Book reveals painful legacy of German children fathered by Allied soldiers in wake of WWII
Children fathered by Allied soldiers in post-WWII Germany faced discrimination, threats and abuse
Hundreds of thousands of children were fathered by troops that occupied Germany after World War Two, according to a controversial new study to be published on Monday.
Around 400,000 "children of occupation" were fathered by rape or affairs between German women and occupying troops, Deutsche Welle reported on Friday.
Around two million German women are thought to have been raped by Soviet soldiers in the months after German forces in Europe surrendered in August 1945. The estimates that 300,000 of these sexual assaults led to at least 300,000 children being fathered members of the Soviet Red Army.
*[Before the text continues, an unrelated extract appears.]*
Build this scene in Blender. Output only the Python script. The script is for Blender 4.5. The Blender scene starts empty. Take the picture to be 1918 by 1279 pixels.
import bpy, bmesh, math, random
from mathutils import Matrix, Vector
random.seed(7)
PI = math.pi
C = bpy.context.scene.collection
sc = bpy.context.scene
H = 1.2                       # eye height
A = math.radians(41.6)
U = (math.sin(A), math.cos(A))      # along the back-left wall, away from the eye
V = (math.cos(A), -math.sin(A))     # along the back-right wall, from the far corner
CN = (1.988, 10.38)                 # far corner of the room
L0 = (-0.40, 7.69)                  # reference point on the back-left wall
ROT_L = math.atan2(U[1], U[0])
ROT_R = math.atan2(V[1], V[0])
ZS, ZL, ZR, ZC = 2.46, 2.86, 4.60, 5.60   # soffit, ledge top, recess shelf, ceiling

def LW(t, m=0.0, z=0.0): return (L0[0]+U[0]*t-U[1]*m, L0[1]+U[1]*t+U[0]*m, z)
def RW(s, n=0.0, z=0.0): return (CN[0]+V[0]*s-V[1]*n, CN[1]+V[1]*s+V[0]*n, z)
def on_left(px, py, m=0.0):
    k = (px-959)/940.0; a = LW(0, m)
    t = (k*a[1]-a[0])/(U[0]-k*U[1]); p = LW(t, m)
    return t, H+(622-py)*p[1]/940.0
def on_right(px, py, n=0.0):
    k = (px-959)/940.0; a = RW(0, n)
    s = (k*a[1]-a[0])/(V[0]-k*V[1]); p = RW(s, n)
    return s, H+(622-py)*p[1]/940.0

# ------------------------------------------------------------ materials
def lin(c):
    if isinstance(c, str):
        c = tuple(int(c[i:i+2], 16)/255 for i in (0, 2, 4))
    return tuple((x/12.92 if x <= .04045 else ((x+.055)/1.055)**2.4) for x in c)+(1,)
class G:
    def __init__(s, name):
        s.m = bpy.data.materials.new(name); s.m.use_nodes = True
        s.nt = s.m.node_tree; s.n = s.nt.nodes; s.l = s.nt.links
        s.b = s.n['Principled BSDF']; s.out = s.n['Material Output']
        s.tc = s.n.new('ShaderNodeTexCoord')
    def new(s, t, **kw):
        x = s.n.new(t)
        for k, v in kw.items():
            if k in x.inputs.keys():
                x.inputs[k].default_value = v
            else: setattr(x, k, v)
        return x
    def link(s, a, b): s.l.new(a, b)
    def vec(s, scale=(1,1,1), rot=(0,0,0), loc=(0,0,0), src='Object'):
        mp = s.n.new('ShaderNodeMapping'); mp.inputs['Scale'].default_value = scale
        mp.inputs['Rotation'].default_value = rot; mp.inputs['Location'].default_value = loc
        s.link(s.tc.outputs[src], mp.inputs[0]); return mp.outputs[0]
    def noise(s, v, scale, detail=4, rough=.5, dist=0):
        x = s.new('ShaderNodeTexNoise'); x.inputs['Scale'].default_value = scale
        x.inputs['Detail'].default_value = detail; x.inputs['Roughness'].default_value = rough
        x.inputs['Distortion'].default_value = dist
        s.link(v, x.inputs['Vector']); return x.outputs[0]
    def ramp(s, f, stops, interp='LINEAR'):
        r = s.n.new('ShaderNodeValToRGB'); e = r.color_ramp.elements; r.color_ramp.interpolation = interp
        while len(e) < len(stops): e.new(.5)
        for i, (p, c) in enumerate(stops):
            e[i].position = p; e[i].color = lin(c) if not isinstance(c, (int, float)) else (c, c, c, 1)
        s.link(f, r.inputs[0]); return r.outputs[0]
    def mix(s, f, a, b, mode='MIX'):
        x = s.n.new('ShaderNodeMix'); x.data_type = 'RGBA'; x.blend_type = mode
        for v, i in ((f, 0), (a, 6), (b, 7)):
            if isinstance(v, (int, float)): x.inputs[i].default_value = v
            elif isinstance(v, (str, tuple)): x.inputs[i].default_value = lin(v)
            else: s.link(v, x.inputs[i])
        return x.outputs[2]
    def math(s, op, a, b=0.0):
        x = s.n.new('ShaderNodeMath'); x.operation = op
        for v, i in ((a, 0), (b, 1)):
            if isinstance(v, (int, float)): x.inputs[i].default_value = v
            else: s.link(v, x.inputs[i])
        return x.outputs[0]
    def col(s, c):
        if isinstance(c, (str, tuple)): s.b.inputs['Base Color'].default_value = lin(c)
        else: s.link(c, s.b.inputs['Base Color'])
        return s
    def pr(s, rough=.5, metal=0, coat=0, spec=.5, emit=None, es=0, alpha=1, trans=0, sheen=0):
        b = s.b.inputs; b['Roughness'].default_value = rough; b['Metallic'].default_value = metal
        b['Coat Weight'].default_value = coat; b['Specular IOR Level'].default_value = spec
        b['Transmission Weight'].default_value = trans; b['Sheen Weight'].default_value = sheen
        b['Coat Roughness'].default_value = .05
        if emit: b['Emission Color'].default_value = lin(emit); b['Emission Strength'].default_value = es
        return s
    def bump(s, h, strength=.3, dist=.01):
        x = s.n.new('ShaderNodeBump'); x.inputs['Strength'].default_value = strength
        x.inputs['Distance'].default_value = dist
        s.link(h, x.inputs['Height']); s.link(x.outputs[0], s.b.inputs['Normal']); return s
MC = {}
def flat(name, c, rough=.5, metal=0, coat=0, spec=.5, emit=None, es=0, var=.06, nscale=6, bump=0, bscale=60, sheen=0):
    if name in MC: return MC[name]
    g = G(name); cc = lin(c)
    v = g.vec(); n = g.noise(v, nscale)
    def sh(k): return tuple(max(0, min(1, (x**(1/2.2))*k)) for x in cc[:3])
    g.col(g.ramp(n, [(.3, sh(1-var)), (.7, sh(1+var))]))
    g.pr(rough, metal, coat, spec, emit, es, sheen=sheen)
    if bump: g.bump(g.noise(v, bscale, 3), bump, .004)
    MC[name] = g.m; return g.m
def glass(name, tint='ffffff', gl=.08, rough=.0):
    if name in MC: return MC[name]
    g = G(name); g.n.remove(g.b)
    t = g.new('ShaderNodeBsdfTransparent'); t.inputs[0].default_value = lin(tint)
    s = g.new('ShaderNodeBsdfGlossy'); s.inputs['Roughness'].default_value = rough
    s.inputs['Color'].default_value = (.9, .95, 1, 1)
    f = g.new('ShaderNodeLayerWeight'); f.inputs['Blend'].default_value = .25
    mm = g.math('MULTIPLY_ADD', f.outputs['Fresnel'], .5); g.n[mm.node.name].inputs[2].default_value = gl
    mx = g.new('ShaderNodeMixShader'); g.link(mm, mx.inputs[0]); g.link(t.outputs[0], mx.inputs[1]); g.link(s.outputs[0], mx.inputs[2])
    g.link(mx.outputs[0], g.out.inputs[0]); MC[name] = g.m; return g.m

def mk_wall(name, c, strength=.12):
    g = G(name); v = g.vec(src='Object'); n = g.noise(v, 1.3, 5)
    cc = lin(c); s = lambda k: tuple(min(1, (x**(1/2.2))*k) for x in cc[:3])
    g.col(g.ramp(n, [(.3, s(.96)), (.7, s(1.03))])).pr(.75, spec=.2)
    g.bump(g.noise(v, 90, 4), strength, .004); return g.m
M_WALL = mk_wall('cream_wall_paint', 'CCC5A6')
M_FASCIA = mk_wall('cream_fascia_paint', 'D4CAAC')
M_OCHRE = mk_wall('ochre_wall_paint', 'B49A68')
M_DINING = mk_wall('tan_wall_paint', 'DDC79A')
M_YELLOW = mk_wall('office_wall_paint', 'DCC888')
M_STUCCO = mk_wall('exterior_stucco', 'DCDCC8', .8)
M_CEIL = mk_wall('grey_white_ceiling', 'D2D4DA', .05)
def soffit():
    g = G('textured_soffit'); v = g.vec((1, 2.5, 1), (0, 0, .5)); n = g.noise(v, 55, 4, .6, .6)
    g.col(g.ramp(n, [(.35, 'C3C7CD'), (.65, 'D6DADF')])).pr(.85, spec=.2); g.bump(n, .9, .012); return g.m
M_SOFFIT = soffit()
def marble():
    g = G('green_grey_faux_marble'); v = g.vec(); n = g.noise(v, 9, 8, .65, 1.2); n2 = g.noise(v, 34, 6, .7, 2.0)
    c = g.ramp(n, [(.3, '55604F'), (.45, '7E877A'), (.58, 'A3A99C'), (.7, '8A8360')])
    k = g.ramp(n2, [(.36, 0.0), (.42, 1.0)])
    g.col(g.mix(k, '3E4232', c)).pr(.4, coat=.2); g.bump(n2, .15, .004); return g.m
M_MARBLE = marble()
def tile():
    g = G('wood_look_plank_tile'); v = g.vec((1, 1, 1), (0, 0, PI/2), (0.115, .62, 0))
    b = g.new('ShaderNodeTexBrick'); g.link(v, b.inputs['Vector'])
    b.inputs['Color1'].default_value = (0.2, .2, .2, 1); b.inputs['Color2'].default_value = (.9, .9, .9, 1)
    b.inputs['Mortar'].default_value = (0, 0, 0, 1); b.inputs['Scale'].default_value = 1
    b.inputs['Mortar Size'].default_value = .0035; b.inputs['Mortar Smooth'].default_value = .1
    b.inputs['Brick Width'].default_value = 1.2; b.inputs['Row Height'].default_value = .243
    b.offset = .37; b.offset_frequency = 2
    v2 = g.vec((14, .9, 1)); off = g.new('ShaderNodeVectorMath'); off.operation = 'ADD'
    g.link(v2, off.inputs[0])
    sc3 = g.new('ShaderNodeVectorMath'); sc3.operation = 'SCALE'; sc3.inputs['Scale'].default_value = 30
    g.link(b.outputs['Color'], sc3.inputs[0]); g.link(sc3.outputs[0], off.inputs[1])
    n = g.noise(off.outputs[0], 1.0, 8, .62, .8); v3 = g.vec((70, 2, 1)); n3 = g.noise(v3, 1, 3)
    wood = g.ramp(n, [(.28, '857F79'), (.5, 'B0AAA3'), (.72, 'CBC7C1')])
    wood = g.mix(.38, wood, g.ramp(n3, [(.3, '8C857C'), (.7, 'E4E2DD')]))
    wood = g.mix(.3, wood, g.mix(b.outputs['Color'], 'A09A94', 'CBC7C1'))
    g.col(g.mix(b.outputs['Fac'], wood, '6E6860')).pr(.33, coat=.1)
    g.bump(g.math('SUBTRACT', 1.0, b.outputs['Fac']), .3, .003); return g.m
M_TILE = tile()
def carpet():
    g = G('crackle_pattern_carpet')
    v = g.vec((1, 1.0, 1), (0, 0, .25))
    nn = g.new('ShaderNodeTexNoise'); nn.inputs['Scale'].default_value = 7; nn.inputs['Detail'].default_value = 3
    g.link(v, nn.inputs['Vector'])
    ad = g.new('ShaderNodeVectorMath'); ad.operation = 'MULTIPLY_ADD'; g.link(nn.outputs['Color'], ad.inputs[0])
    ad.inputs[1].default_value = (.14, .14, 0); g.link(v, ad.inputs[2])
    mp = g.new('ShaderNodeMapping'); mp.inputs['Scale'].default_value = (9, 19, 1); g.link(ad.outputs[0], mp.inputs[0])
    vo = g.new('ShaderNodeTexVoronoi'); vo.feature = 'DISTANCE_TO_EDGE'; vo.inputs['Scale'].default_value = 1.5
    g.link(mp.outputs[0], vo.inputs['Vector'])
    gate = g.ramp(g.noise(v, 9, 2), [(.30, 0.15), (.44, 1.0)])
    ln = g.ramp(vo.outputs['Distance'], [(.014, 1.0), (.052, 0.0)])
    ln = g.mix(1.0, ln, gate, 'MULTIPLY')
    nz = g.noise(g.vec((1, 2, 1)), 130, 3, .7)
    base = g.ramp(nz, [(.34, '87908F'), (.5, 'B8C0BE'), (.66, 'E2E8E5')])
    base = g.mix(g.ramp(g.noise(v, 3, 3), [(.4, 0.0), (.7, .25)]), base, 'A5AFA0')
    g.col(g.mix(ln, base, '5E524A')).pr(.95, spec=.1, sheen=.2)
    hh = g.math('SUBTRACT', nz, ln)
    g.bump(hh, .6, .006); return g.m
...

French, US and UK troops are also known to have raped German women living in the four occupation zones, which were controlled by Russia, France, the UK and US military forces. France was the only country granted these children citizenship.
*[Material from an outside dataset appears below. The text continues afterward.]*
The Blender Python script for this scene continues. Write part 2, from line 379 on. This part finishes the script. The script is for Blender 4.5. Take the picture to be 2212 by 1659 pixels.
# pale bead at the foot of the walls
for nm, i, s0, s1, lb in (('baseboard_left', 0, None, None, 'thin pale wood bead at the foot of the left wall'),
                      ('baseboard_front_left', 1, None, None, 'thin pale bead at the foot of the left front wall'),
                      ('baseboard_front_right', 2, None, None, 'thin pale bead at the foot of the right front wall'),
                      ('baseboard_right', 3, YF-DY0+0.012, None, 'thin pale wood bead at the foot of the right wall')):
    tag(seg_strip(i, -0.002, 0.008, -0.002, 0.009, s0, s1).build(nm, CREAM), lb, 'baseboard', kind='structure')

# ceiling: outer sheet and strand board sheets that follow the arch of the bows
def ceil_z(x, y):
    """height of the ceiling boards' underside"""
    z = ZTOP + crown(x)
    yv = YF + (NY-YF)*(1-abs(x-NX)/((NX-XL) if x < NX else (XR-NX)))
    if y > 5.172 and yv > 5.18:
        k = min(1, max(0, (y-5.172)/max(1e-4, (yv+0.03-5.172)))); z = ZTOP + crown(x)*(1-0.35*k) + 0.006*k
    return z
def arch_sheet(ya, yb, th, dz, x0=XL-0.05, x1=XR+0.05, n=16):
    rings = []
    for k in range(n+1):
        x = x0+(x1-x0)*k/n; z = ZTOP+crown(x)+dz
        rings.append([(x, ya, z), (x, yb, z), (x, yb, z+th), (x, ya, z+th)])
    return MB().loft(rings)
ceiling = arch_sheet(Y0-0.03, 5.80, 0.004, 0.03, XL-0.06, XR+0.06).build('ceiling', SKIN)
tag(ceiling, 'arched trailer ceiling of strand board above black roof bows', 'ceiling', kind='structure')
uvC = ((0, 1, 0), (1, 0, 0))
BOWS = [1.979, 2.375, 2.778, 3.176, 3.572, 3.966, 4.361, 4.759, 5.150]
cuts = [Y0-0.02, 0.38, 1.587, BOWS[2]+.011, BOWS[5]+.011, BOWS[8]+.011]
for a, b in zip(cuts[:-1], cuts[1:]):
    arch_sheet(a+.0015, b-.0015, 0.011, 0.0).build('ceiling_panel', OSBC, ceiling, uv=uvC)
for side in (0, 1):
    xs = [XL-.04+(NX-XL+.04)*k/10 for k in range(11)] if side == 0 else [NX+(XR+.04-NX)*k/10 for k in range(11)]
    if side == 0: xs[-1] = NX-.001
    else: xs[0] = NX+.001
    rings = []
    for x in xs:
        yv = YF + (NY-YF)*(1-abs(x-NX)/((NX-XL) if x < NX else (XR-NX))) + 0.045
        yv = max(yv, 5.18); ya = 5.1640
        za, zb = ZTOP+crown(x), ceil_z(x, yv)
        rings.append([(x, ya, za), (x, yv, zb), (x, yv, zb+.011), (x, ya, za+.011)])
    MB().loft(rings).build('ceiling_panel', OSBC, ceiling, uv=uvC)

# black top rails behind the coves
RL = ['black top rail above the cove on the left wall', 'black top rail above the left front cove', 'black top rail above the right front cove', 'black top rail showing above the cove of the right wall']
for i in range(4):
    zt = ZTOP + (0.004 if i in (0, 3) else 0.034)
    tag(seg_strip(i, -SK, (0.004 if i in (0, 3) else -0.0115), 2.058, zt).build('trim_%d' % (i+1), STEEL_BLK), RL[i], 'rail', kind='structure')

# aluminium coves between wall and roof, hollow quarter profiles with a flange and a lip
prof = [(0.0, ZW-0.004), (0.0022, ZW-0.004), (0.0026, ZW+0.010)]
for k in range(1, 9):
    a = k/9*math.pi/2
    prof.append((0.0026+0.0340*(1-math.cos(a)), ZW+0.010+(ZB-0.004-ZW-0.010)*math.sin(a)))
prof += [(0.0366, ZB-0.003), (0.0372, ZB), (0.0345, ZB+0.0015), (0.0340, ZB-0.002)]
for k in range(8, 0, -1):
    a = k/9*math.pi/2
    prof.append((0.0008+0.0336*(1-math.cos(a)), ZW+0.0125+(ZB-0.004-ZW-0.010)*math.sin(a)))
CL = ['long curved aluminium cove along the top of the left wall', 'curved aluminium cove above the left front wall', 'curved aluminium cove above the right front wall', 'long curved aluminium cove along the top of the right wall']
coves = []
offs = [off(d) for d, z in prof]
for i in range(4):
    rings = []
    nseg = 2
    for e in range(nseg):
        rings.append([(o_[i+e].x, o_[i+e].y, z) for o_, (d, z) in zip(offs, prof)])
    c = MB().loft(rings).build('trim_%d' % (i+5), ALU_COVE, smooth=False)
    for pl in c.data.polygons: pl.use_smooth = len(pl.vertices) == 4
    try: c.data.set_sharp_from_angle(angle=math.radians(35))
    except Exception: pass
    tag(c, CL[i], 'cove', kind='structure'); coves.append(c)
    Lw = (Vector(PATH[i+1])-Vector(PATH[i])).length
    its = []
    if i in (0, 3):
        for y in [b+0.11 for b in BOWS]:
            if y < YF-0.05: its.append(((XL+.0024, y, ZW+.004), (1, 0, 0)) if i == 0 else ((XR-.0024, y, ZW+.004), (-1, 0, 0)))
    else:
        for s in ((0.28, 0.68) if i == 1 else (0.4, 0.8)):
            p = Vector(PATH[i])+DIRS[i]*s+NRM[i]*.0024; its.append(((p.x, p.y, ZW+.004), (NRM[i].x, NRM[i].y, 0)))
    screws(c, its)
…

The study appears in a German-language book called "Bastards!" The Children of Occupation in Germany after 1945 ("Bankerte!" Besatzungskinder in Deutschland nach 1945), by Professors Silke Satjukow of the University of Magdeburg and Rainer Gries of the University of Jena.
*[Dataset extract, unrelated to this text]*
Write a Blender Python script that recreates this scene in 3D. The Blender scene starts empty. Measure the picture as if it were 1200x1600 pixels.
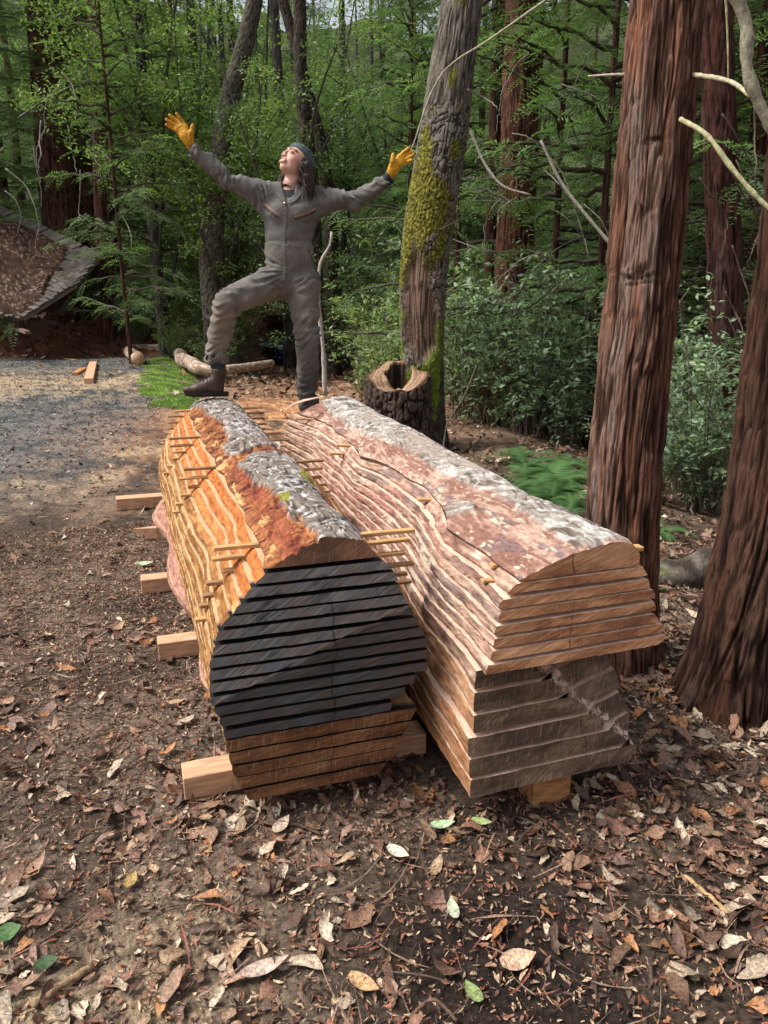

The professors said that "thousands" of children were also the result of love affairs.
Whatever their heritage, the occupation children were discriminated against and ostracised their entire lives. Many have spent decades fruitlessly searching for their fathers, or were abused for being bastards born out of wedlock or children of "the enemy."
As the Allied soldiers were not subject to German law, most young mothers did not receive any financial help, while others hid their children's paternity out of fear. After the occupation, many of the men returned to Russia, the US, UK or France, and could not be located.
"The children were ostracised because in the eyes of society they born amid a burden of guilt," Satjukow said. They wanted to "finally trace their family to the full and in doing so find peace".
The subject was taboo for many years in Germany, and the first major study was conducted in 2009 by the University of Greifswald, in North East Germany. The same year, the film – A Woman in Berlin – told the story of a German woman who was gang raped by Soviet soldiers.
"In West Germany the topic was taboo because the Germans were seen as guilty for the war," said Sibylle Dreher, a member of the Association of German Expellees, at the time. "And in Soviet-occupied East Germany, people weren't allowed to talk about the abuse committed by the Soviet soldiers."